Health and safety catches up with German public fridges
- Published
Advocates of public food-sharing fridges are up in arms in Berlin at new health and safety rules that look likely to end the practice.
The city's food safety authorities say the fridges, in which people can leave leftover food for the needy, pose a health risk and have imposed tighter hygiene guidelines in which the fridges are classed as food businesses, regional broadcaster RBB reports, external. Apparently, food inspectors had reported "unhygienic conditions" in some of the fridges, including non-packaged bread and torn packaging. Organisers now fear Berlin's 25 public fridges will have to close, with one in the trendy Prenzlauer Berg district already shutting shop, according to RBB.
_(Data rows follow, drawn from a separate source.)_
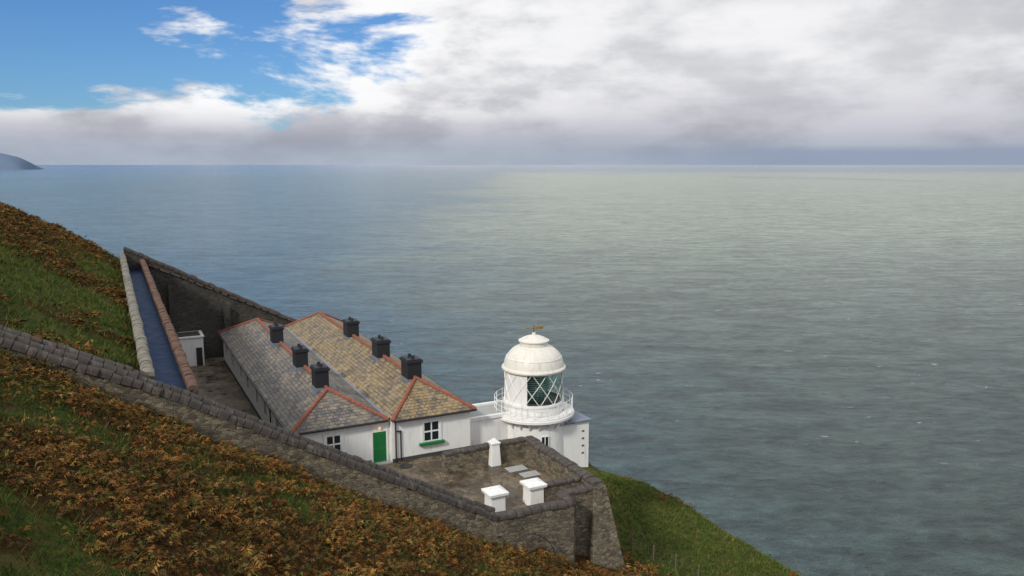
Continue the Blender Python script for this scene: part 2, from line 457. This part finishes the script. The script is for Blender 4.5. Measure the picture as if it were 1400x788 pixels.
# ---------- distant headland ----------
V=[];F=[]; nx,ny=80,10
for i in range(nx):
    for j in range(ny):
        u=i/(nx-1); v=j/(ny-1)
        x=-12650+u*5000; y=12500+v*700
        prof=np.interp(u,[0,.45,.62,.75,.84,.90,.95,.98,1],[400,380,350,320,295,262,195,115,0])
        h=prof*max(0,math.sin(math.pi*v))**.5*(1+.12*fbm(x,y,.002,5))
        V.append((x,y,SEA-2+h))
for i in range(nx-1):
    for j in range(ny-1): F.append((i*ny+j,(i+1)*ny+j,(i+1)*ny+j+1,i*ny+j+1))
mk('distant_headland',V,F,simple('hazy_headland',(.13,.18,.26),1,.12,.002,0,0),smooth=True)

# ---------- stone walls ----------
def wall(name,pts,thick,zbot,mat,cmat,cw=.14,ch=.2,stone=.5,double=False):
    V=[];F=[];lines=[]
    for (a,b) in zip(pts[:-1],pts[1:]):
        dw,dr=b[0]-a[0],b[1]-a[1]; ln=math.hypot(dw,dr); nx_,ny_=-dr/ln*thick/2,dw/ln*thick/2
        o=len(V)
        for q in(a,b):
            V+=[L(q[0]+nx_,q[1]+ny_,zbot),L(q[0]-nx_,q[1]-ny_,zbot),L(q[0]-nx_,q[1]-ny_,q[2]),L(q[0]+nx_,q[1]+ny_,q[2])]
        F+=[(o,o+1,o+2,o+3),(o+7,o+6,o+5,o+4),(o,o+4,o+5,o+1),(o+1,o+5,o+6,o+2),(o+2,o+6,o+7,o+3),(o+3,o+7,o+4,o)]
        if double:
            lines.append((L(a[0],a[1]-.22,a[2]-.04),L(b[0],b[1]-.22,b[2]-.04)))
            lines.append((L(a[0],a[1]+.18,a[2]+.12),L(b[0],b[1]+.18,b[2]+.12)))
        else: lines.append((L(*a)+Vector((0,0,.05)),L(*b)+Vector((0,0,.05))))
    ob=mk(name,V,F,mat)
    row('coping',lines,(.34 if double else thick+cw),ch,stone,cmat,ob,gap=.035,jit=.035,base=.1 if not double else .18)
    return ob
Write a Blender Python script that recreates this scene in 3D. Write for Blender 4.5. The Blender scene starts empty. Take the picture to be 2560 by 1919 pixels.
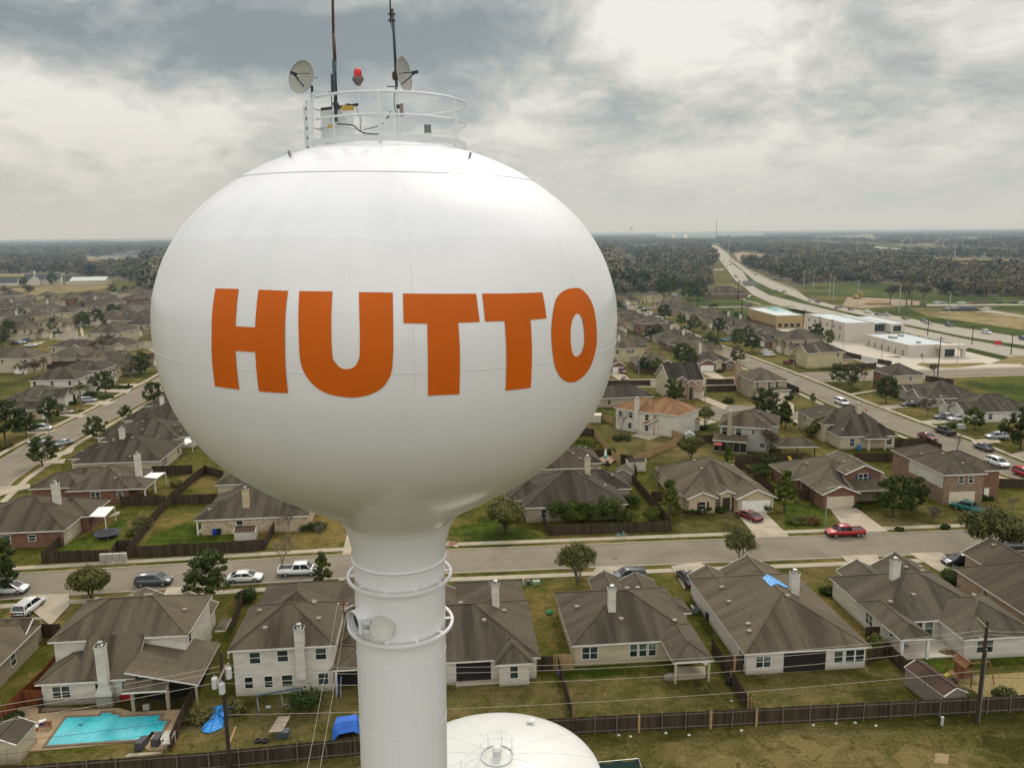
import bpy, bmesh, math, random
from mathutils import Vector, Matrix
RD = math.radians
random.seed(7)
scene = bpy.context.scene
COL = scene.collection
PI = math.pi
FPX, IW, IH = 2000.0, 2560.0, 1919.0
PITCH = math.atan((959.5 - 583.0) / FPX)
ROLL = RD(0.67)
CAM = Vector((0, 0, 47.0))
_f = Vector((0, math.cos(PITCH), -math.sin(PITCH)))
_r0 = Vector((1, 0, 0)); _u0 = Vector((0, math.sin(PITCH), math.cos(PITCH)))
_r = math.cos(ROLL) * _r0 - math.sin(ROLL) * _u0
_u = math.sin(ROLL) * _r0 + math.cos(ROLL) * _u0
cam_d = bpy.data.cameras.new('camera')
cam = bpy.data.objects.new('camera', cam_d); COL.objects.link(cam)
m = Matrix.Identity(4)
for i in range(3):
    m[i][0] = _r[i]; m[i][1] = _u[i]; m[i][2] = -_f[i]; m[i][3] = CAM[i]
cam.matrix_world = m
cam_d.sensor_fit = 'HORIZONTAL'; cam_d.sensor_width = 36.0
cam_d.lens = 36.0 * FPX / IW
cam_d.clip_start = 0.5; cam_d.clip_end = 60000
scene.camera = cam
CROP = {'s': (0, 0, 1), 'a': (0, 540, 4.606), 'b': (0, 880, 4.252), 'c': (0, 1160, 3.948), 'd': (480, 1180, 3.948),
        'e': (1000, 1120, 3.948), 'f': (1500, 1120, 3.948), 'g': (2000, 1120, 3.948), 'h': (1440, 860, 3.948),
        'i': (1960, 800, 3.685), 'j': (1440, 550, 3.948), 'k': (2000, 540, 3.948), 'l': (0, 1500, 3.95),
        'm': (460, 1500, 3.95), 'n': (1000, 1500, 3.95), 'p': (1500, 1500, 3.95), 'q': (2000, 1500, 3.95),
        't': (680, 0, 3.948), 'v': (0, 680, 5.5275), 'w': (1500, 680, 5.5275), 'x': (1480, 560, 6.144), 'y': (820, 1200, 3.947)}
def ray(c, px, py):
    o = CROP[c]; px = o[0] + px / o[2]; py = o[1] + py / o[2]
    return _f + _r * ((px - IW / 2) / FPX) - _u * ((py - IH / 2) / FPX)
def G(c, px, py, z=0.0):
    d = ray(c, px, py)
    return CAM + d * ((z - CAM.z) / d.z)
def D(c, px, py, y):
    d = ray(c, px, py)
    return CAM + d * (y / d.y)
MATS = {}
def _mat(name):
    mt = bpy.data.materials.new(name); mt.use_nodes = True
    nt = mt.node_tree; b = nt.nodes['Principled BSDF']
    return mt, nt, b
def nd(nt, t, **k):
    n = nt.nodes.new(t)
    for a, v in k.items():
        if a in ('op',): n.operation = v
        elif hasattr(n, a): setattr(n, a, v)
    return n
def ramp(nt, fac, stops):
    r = nt.nodes.new('ShaderNodeValToRGB')
    el = r.color_ramp.elements
    while len(el) > 1: el.remove(el[-1])
    el[0].position = stops[0][0]; el[0].color = (*stops[0][1], 1)
    for p, c in stops[1:]:
        e = el.new(p); e.color = (*c, 1)
    nt.links.new(fac, r.inputs[0]); return r.outputs[0]
def noise(nt, vec, scale, detail=4, rough=0.55, dist=0.0):
    n = nt.nodes.new('ShaderNodeTexNoise'); n.inputs['Scale'].default_value = scale
    n.inputs['Detail'].default_value = detail; n.inputs['Roughness'].default_value = rough
    n.inputs['Distortion'].default_value = dist
    if vec is not None: nt.links.new(vec, n.inputs['Vector'])
    return n.outputs['Fac']
def math_(nt, op, a, b=None, clamp=False):
    n = nt.nodes.new('ShaderNodeMath'); n.operation = op; n.use_clamp = clamp
    for i, v in enumerate((a, b)):
        if v is None: continue
        if isinstance(v, (int, float)): n.inputs[i].default_value = v
        else: nt.links.new(v, n.inputs[i])
    return n.outputs[0]
def mix(nt, fac, a, b, mode='MIX'):
    n = nt.nodes.new('ShaderNodeMix'); n.data_type = 'RGBA'; n.blend_type = mode
    for i, v in ((0, fac), (6, a), (7, b)):
        if isinstance(v, (int, float)): n.inputs[i].default_value = v
        elif isinstance(v, tuple): n.inputs[i].default_value = (*v, 1)
        else: nt.links.new(v, n.inputs[i])
    return n.outputs[2]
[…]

But food-sharing activists are fighting back, launching an online petition that has attracted nearly 15,000 signatures, external. The organisers insist the fridges - "in contrast to the food scandals of commercial enterprises" - have never posed a health risk, despite having rescued thousands of tonnes of otherwise unwanted food from being thrown away.
The initiative has attracted widespread support on social media, with one comment on the petition's Facebook page, external describing the rules as an example of "the typical German regulation mania". "God, if only the authorities knew how the fridge in our flatshare looks!" another writes, prompting another to reply: "Shhh. Keep quiet - you'll give them ideas and they start inspecting it."